_WORK TO COMPLETE_
Output, please, every line from the line that holds "for i, (x, r)" to the end, exactly as written.

_SUPPLIED INFORMATION_
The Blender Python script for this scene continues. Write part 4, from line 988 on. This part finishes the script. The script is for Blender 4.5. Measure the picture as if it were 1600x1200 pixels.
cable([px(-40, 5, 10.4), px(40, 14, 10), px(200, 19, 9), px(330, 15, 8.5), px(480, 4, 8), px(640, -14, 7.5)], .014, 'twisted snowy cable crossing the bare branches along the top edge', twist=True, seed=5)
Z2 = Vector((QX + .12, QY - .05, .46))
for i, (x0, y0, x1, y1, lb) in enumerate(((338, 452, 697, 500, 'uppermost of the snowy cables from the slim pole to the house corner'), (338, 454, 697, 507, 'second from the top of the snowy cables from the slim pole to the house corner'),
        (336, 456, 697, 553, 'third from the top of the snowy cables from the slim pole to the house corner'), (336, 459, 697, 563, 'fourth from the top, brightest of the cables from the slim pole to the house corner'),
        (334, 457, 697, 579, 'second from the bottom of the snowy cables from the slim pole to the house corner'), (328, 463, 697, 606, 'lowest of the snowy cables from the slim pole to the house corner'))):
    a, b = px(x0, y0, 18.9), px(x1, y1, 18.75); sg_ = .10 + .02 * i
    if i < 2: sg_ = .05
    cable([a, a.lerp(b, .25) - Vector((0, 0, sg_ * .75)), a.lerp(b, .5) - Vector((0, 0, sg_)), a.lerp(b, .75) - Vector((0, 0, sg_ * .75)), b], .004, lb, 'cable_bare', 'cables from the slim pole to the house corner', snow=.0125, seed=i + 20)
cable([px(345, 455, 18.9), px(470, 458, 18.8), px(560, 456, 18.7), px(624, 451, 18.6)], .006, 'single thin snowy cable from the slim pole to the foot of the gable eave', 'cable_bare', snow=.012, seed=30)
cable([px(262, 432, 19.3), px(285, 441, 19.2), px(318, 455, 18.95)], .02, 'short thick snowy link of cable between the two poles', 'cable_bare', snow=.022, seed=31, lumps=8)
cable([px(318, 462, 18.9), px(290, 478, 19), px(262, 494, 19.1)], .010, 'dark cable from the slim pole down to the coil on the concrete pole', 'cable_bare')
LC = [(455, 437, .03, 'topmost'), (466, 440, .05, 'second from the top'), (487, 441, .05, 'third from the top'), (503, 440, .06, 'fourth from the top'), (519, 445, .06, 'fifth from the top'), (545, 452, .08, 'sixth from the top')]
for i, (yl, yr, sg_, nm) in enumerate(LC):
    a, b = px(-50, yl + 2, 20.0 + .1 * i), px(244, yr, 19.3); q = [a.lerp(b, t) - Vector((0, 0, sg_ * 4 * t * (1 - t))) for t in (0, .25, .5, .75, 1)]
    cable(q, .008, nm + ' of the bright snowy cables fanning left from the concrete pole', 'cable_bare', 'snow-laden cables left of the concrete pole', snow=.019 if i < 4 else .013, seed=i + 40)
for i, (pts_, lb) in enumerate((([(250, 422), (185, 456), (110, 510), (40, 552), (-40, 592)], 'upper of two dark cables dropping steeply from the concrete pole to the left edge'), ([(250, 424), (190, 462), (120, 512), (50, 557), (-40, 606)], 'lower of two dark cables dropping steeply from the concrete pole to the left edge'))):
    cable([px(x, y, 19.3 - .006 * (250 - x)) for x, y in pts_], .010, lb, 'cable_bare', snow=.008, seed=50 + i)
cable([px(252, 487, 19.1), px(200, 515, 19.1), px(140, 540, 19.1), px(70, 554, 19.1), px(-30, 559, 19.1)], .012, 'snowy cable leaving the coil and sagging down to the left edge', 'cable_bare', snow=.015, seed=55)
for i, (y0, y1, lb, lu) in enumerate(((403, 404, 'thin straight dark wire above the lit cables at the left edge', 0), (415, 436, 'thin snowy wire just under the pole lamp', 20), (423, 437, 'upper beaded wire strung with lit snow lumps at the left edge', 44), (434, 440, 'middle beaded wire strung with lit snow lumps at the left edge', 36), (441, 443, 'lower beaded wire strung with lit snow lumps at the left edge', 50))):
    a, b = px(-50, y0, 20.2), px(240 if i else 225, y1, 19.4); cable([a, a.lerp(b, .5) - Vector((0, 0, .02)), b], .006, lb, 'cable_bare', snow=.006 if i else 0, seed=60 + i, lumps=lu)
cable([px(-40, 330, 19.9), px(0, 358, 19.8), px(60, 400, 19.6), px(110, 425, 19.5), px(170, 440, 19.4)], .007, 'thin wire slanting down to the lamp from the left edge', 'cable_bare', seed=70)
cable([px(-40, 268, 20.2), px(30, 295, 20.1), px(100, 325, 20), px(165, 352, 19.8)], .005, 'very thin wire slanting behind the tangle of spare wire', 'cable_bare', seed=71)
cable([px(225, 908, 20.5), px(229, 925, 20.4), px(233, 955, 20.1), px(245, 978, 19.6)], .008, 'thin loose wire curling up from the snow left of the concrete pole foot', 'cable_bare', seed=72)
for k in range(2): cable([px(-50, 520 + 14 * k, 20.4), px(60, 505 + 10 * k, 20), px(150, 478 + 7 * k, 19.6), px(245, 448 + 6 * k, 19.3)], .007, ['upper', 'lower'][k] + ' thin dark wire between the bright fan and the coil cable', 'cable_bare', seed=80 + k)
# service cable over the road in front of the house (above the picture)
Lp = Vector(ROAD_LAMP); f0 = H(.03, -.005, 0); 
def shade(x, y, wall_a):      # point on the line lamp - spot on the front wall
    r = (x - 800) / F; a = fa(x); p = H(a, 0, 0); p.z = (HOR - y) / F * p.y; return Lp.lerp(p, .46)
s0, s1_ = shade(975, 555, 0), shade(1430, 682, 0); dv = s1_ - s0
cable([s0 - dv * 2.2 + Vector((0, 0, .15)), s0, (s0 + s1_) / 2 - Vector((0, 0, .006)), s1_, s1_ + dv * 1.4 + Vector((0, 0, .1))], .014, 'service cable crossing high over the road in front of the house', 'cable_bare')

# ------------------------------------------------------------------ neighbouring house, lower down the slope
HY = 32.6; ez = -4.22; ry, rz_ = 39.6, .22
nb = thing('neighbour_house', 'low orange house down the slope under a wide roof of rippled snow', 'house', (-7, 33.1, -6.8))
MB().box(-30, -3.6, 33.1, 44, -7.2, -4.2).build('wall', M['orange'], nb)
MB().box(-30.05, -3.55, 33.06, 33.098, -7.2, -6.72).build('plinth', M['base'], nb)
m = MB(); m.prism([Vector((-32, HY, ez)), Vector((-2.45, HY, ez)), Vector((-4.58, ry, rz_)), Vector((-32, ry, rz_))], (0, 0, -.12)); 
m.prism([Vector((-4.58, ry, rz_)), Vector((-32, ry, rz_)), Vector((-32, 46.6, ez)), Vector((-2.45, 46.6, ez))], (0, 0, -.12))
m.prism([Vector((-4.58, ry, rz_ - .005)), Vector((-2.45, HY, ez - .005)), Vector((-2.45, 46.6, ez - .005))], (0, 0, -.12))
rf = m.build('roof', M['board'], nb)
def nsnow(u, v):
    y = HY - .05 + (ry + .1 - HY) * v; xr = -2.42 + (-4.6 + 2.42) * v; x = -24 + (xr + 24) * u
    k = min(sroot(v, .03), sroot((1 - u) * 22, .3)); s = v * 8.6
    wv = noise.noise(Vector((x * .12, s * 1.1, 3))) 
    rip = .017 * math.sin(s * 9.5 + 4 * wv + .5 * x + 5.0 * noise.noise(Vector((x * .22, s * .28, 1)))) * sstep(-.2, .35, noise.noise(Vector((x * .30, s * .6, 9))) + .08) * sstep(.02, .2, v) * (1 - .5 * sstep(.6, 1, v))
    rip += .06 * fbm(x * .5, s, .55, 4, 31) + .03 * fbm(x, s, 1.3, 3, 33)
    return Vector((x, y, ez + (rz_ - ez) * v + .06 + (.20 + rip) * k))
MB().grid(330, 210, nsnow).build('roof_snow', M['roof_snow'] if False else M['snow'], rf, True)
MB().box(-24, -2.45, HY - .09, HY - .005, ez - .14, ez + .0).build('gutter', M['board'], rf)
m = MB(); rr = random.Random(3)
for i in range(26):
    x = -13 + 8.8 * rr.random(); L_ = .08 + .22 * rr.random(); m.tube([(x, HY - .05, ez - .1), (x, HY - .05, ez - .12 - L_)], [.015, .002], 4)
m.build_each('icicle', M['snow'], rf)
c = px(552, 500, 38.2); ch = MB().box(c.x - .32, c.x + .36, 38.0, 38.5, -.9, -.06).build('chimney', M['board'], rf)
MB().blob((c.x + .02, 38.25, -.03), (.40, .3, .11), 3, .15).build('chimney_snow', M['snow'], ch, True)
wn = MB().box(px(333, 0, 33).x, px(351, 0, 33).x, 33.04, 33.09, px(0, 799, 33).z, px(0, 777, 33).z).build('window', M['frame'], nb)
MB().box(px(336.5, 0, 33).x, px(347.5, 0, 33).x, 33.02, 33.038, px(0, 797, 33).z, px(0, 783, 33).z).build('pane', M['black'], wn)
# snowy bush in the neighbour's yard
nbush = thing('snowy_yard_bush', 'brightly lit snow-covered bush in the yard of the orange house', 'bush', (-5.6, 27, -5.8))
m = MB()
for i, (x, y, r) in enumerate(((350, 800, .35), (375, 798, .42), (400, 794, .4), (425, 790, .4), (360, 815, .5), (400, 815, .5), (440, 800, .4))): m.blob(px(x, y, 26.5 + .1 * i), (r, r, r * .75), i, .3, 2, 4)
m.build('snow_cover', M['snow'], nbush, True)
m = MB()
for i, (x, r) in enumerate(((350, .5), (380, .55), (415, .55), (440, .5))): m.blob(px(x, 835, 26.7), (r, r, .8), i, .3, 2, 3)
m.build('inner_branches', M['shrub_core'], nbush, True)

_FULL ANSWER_
for i, (x, r) in enumerate(((350, .5), (380, .55), (415, .55), (440, .5))): m.blob(px(x, 835, 26.7), (r, r, .8), i, .3, 2, 3)
m.build('inner_branches', M['shrub_core'], nbush, True)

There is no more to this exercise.